Yemen, and the Iranian threat that wasn't

Iranian frigate Alvand, built by Britain for the Shah 48 years ago, seen passing through the Suez Canal in 2011

Four weeks ago there was a flurry of media excitement over Iranian warships that were supposedly about to confront the US Navy off the coast of Yemen. In case you are wondering how the battle went, it didn't happen and was never likely to happen.

On October 13, Fox News reported:

"Iran deployed two warships off Yemen threatening to further escalate tensions after the US fired Tomahawk cruise missiles destroying three coastal radar sites in Houthi-controlled territory, a US official confirmed to Fox News on Thursday."

Other news reports made a similar connection between events in the Red Sea and the dispatch of Iranian warships when in fact there was none. The vessels, grandly described as a "flotilla", had set sail from Iran on October 5, on a pre-planned route, several days before skirmishes broke out between the Americans and the Houthis in the Red Sea, and the Red Sea was not their destination.

One effect of this hyped-up story was to divert attention from Saudi Arabia's conduct of the war in Yemen and serve as a reminder that in bombing Yemenis the Saudis claim to be protecting the world from Iran.

On October 8 Saudi warplanes had launched multiple strikes against a funeral in Yemen, killing at least 140 people. The attack, which the Saudis blamed on false intelligence and disobedience within the military, caused embarrassment to the American and British governments who supply the Saudis with most of their weapons, prompting renewed calls for a suspension of arms sales.

Fortunately for the Americans and British, however, the reported threat from Iran's navy came to their rescue. 

The Iranian "flotilla" – consisting of a single 48-year-old frigate (British built) and its supply vessel – was due to carry out anti-piracy operations off the southern coast of Yemen then head down the eastern coast of Africa to make a port call in Tanzania. Weather permitting, it would continue south around the Cape of Good Hope and into the southern Atlantic. The Atlantic portion of this trip had been reported by Iranian media in September, well before last month's escalation in the Red Sea. 

There was no suggestion from the Iranians that the vessels would enter the Red Sea, and they appear to have stuck to the announced route. 

On October 17, the Iranian Press TV reported that they had foiled several pirate attacks:

Gulf of Aden pirates, who mainly come from Somali coasts, attacked an Iranian merchant ship in a bid to highjack it but they were forced to flee after a heavy exchange of fire by the Iranian fleet.

The pirates also conducted two attacks on another Iranian merchant ship. They initially attacked the vessel with eight speedboats 46 miles south of the Yemeni city of Aden and later with 13 well-equipped boats 55 miles south of the port city.

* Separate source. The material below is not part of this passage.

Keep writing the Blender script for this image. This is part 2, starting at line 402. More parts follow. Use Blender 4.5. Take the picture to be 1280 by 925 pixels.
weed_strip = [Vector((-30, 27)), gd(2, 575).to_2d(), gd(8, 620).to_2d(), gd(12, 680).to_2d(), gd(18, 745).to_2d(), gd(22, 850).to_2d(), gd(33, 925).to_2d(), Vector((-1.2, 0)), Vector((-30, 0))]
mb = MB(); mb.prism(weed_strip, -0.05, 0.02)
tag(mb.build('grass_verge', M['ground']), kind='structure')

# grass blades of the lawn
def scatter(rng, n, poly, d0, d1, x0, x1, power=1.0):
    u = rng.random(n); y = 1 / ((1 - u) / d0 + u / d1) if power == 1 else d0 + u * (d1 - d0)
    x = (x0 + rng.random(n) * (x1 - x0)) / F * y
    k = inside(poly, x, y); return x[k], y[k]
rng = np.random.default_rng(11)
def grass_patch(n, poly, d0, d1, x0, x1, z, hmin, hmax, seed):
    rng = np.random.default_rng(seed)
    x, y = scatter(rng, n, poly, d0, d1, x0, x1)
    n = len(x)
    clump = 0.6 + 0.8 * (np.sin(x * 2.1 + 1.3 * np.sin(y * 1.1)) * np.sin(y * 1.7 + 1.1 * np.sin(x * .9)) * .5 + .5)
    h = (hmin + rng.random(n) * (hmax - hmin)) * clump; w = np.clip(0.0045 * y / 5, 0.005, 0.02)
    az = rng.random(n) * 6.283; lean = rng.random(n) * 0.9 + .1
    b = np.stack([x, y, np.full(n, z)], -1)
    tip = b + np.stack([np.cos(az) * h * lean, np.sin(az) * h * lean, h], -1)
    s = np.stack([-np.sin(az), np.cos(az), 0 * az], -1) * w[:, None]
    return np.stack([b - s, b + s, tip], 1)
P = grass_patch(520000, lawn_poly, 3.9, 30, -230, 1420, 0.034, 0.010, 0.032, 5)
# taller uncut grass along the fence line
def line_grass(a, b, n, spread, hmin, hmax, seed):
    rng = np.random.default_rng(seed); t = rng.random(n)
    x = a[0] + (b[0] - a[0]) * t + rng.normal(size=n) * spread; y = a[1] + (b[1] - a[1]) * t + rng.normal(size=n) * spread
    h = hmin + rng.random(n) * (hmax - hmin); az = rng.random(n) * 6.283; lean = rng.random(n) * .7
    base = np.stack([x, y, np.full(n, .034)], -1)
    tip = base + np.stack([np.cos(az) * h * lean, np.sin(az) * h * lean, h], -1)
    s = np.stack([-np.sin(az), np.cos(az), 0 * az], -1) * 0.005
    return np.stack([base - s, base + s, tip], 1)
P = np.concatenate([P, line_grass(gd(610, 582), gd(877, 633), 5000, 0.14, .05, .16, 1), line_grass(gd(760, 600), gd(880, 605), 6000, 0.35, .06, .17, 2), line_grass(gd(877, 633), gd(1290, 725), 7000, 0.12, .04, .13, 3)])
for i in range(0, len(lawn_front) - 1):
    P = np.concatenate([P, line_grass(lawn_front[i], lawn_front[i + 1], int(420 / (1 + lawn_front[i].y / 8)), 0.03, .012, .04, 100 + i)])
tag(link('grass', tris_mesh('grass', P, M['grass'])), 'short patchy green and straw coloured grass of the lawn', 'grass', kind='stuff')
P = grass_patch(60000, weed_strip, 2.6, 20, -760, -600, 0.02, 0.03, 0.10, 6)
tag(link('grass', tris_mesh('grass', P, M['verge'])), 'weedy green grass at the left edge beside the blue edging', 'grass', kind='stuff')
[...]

However, the two attacks were repelled by the Iranian naval forces and the pirates were forced to retreat when they came under heavy fire.

Iran has been carrying out anti-piracy patrols in the area for about eight years.

On October 29 the naval vessels docked in Dar es Salaam "in line with the consolidation of the cordial relations and diplomatic ties between Iran and Tanzania", where they spent three days.

On November 7, Press TV said the flotilla was "close to Mozambique's maritime border" and heading towards South Africa.

One small irony in this story is that the frigate making the voyage, the Alvand, was built in Britain for the Shah. British government ministers might reflect on that as they attempt to boost arms sales to the Gulf. Weaponry sold to friendly dictators can often outlast the dictators and end up in unexpected hands.